Undang-undang ini salah satunya mengatur soal unbundling vertikal yang memisahkan proses bisnis PLN menjadi beberapa usaha yaitu pembangkit tenaga listrik, transmisi listrik, distribusi listrik, dan penjualan tenaga listrik.
Unbundling vertikal inilah yang diduga akan bermuara pada liberalisasi listrik dikarenakan undang-undang ini juga mengatur pembukaan ruang luas bagi keterlibatan swasta. Sementara di saat yang sama pihak pemerintah diwakili PT PLN sebagai BUMN yang seharusnya bertanggung jawab atas penyediaan listrik di Indonesia justru hanya bertindak sebagai regulator saja.
Artinya UU Listrik juga memberikan peluang lebih lebar kepada pihak swasta/asing untuk bersaing dengan PLN dalam penyediaan listrik.

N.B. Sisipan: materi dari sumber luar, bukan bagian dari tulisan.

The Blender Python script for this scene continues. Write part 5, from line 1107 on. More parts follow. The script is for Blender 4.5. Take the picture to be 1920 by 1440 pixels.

Konsekuensinya listrik menjadi barang ekonomi, ditambah lagi pemerintah terus mengurangi subsidi bagi PLN. Alhasil rakyat dipaksa merogoh kantongnya lebih dalam demi memenuhi kebutuhan primer akan listrik.
Listrik Dalam Pandangan Islam
Dalam Islam listrik termasuk ke dalam kepemilikan umum. Listrik yang digunakan sebagai bahan bakar termasuk ke dalam kategori api atau energi.
Rasulullah bersabda
اَلْمُسْلِمُوْنَ شُرَكَاءُ في ثلَاَثٍ فِي الْكَلَإِ وَالْماَءِ وَالنَّارِ
Kaum Muslim berserikat dalam tiga perkara yaitu padang rumput, air dan api (HR Abu Dawud dan Ahmad).
Karena listrik termasuk ke dalam kepemilikan umum, maka Islam mengharamkan listrik dikelola oleh swasta ataupun asing.
Listrik harus dikelola badan milik negara yang statusnya adalah institusi pelayanan, bukan dijadikan sebagai institusi bisnis.
Konsekuensinya, badan milik negara yang mengelola listrik memang harus terus disubsidi negara. Semua bisa dicukupi atau terbiayai manakala pengelolaan semua sumber daya alam baik yang berupa cair, padat dan gas dikelola oleh negara.
Bukankah negeri ini kaya raya dengan SDA yang melimpah ruah baik minyak bumi, batubara, gas petroleum, emas, nikel, perak, hasil hutan, kelapa sawit, karet, rempah rempah dan masih banyak lagi.
Islam tegas mengamanahkan, bahwa pemimpin adalah pengurus sekaligus pelindung umat. Haram bagi mereka, melakukan kezaliman dengan menarik keuntungan dalam melakukan pelayanan.
Jika kepemimpinan dipegang oleh Islam, tak mungkin kasus ini terus berulang. Karena paradigma kepemimpinan Islam tegak di atas akidah yang lurus berupa keyakinan akan pertanggungjawaban di keabadian.